For the second year in a row, I set myself the goal of reading a book every two weeks, which I did, but I have to admit that this year, I cheated. I listened to a book. I didn’t read it with my eyes. I used my ears, and walking the dog and commuting to work to listen to my first audio book. And the experience was… sad…

But not in comparison to the best book I read this year – Show Me The Bodies by Peter App. A thorough and devastating report on the Grenfell tragedy. This was a book that was impossible to read without wanting to see everyone involved in a prison cell. While the inquiry’s report is not due until late next year at the earliest, this is essential reading to find out how simple decisions can have tragic consequences.

Which is just like my choice to listen to an audiobook…

I hadn’t realised that Spotify now had books and, when I did, I thought I’d listen to Matthew Perry’s autobiography as I thought his story would be better heard with his delivery rather than read with the intonation of Chandler Bing in my head. What I wasn’t prepared for, even though I knew the book was about his addictions and not his time on Friends, was just how bad his addictions had been – and how every page was a warning to never take Oxycontin.
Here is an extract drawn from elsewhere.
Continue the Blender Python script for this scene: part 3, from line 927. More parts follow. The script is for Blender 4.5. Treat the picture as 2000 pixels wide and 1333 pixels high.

By the time he was on his umpteenth rehab and listing in detail the effect of various painkillers, I was promising myself I would never even take an Aspirin again, in case I spiralled.

Best fiction book I read this year was ‘In Ascension’ by Martin McGuiness, an ultra serious sci-fi with what turns out to be a very dumb/clever pun for a title. You’ve got to admire anyone who’ll write 300 pages on single cell organisms, diving, botany and the complete list of items on the Voyager spacecraft just to write a titl= that could have been written by Tim Vine.

Most enjoyable book goes to ‘The Blade Itself’ by Joe Abercrombie for fiction and ‘The Last Action Heroes’ by Nick De Semlyn for non-fiction. Most annoying book goes to ‘1923’ by New Boulting, a book about the search to find out more about a one minute film clip from the 1923 Tour de France. Some may find it’s digressions to be enriching as they add context to even the slightest action in the film, others, me included, might think that the digressions are nothing but filler because a one minute clip of the Tour de France doesn’t justify 250 pages. And most thrilling goes to two zombie thrillers: The Girl With All The Gifts and The Boy on The Bridge.